Vocabulary Management
All tokenizer variants share a common vocabulary structure that maps between token IDs and their string representations. The vocabulary includes regular tokens, special tokens (BOS, EOS, PAD, UNK), and potentially added tokens that were not part of the original training vocabulary. Special tokens have designated roles in the model's input format and must be handled separately from regular tokenization.
Encode and Decode
The tokenizer interface provides bidirectional conversion: Encode converts a text string to a sequence of token IDs, and Decode converts token IDs back to text. Encoding must handle special tokens, whitespace normalization, and byte-level fallback.
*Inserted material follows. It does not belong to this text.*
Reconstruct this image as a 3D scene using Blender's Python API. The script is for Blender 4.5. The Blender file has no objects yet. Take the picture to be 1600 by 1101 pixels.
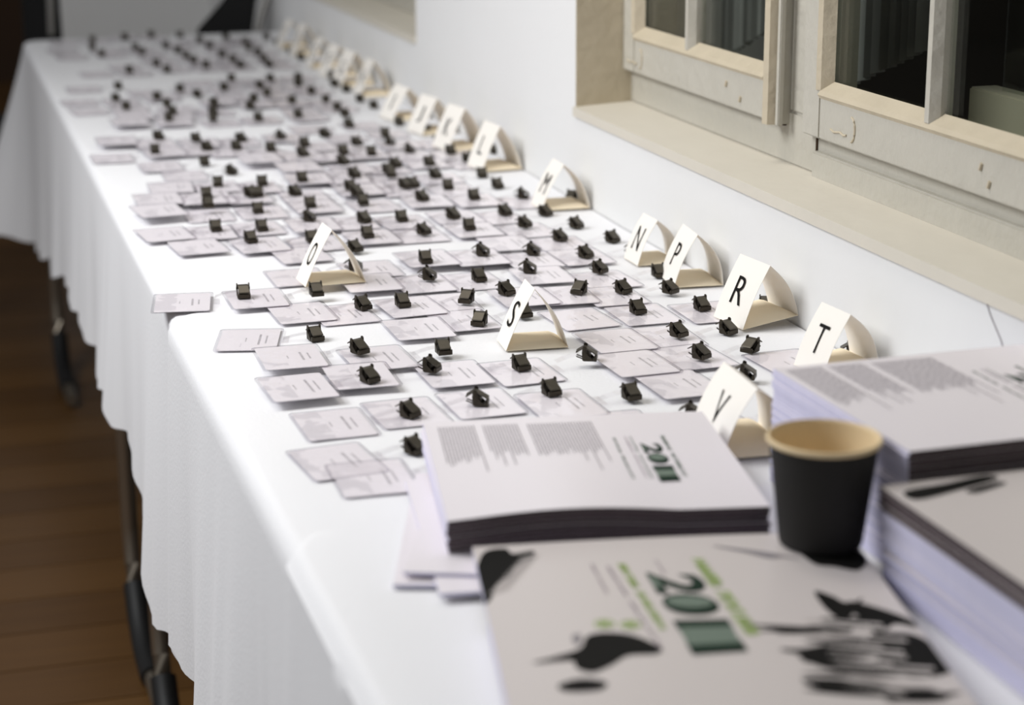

Decoding must correctly reassemble text from subword pieces, handling continuation markers and byte tokens appropriately.
Implementation Notes
The tokenizer implementations reside in tokenizer/: BPE in tokenizer/bytepairencoding.go, SentencePiece in tokenizer/sentencepiece.go, WordPiece in tokenizer/wordpiece.go, and the shared vocabulary structure in tokenizer/vocabulary.go. A common Tokenizer interface in tokenizer/tokenizer.go unifies all implementations. During model conversion, tokenizer data is extracted from source models (in convert/tokenizer.go) and embedded in the GGUF metadata.